[SLOF] [PATCH 4/4] Provide "write" function in the disk-label package

Thomas Huth thuth at redhat.com
Fri Nov 25 00:57:01 AEDT 2016


On 24.11.2016 13:42, Alexey Kardashevskiy wrote:
> On 24/11/16 18:08, Thomas Huth wrote:
>> On 24.11.2016 08:04, Nikunj A Dadhania wrote:
>>> Alexey Kardashevskiy <aik at ozlabs.ru> writes:
>>>
>>>> On 16/11/16 00:02, Thomas Huth wrote:
>>>>> As with the "read" function, the disk-label package should
>>>>> forward the "write" function to its parent.
>>>>>
>>>>> Reviewed-by: Nikunj A Dadhania <nikunj at linux.vnet.ibm.com>
>>>>> Signed-off-by: Thomas Huth <thuth at redhat.com>
>>>>
>>>> After this patch, I cannot boot a guest at all:
>>>
>>> Works for me with the below command-line, am I missing something?
>>
>> Did you try to use a "grub-reboot" command, so that grub also tries to
>> write to the disk?
> 
> Where/why would I use this "grub-reboot"? :) I just tried a disk image with
> 2 kernels to see if grub writes/reads the last choice.

It's a Linux command, so you've got to boot to the Linux shell prompt
first. ... and actually, it's called "grub2-reboot" on my system, sorry
for the confusion.

>>>> qemu-system-ppc64: Incorrect order for descriptors
>>>>
>>>>
>>>> This is my cmdline (basically, virtio-scsi):
>>
>> Sorry, I did not check virtio-scsi, only vscsi and virtio-blk ... I'll
>> have a look ...
> 
> I am missing the point of virtio-blk and (especially) ibmvscsi, is there
> any case when either is better than virtio-scsi?

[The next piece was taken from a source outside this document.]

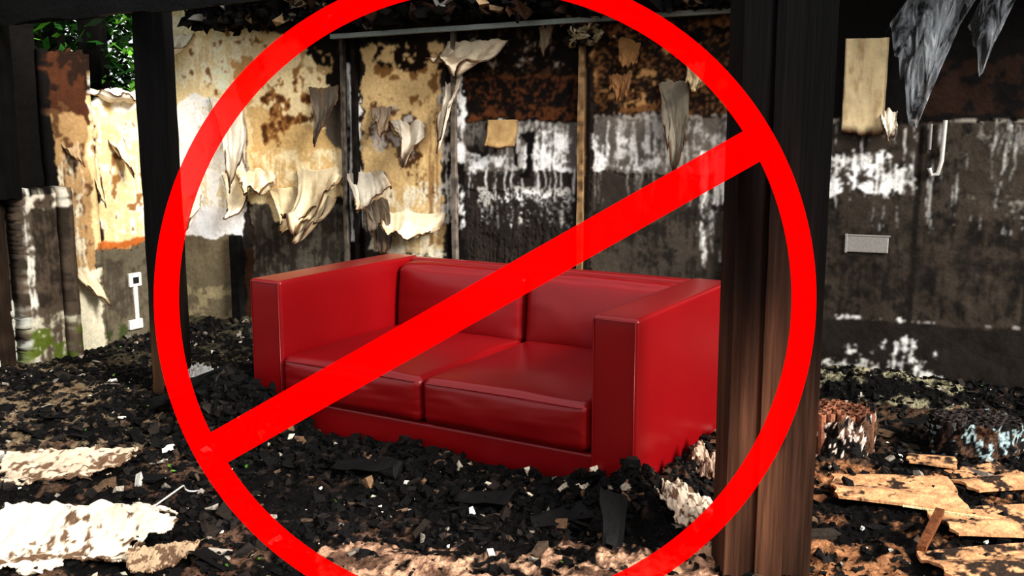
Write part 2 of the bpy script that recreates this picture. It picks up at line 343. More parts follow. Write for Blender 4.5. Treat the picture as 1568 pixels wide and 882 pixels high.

I'm lazy, so when I fire up a guest from the command line, I normally
only type "-hda mydisk.qcow2" instead of the whole -driver & -device
dance. But with -hda, you only get a vscsi image, so this was where I
looked at first.
Then, after that, I thought I'd cover all SCSI disks, since my patch
only affected the generic SCSI code, so I just had another look at
virtio-block.

But to answer your question in a more profund way:
- Apart from the easier command line, vscsi has the only advantage that
it might also work with very, very old guests that do not have drivers
for virtio-block or virtio-scsi yet.
- virtio-block might be a tiny, tiny little bit faster than virtio-scsi
since you can skip the SCSI emulation layer in this case
- AFAIK virtio-scsi has more features than virtio-block.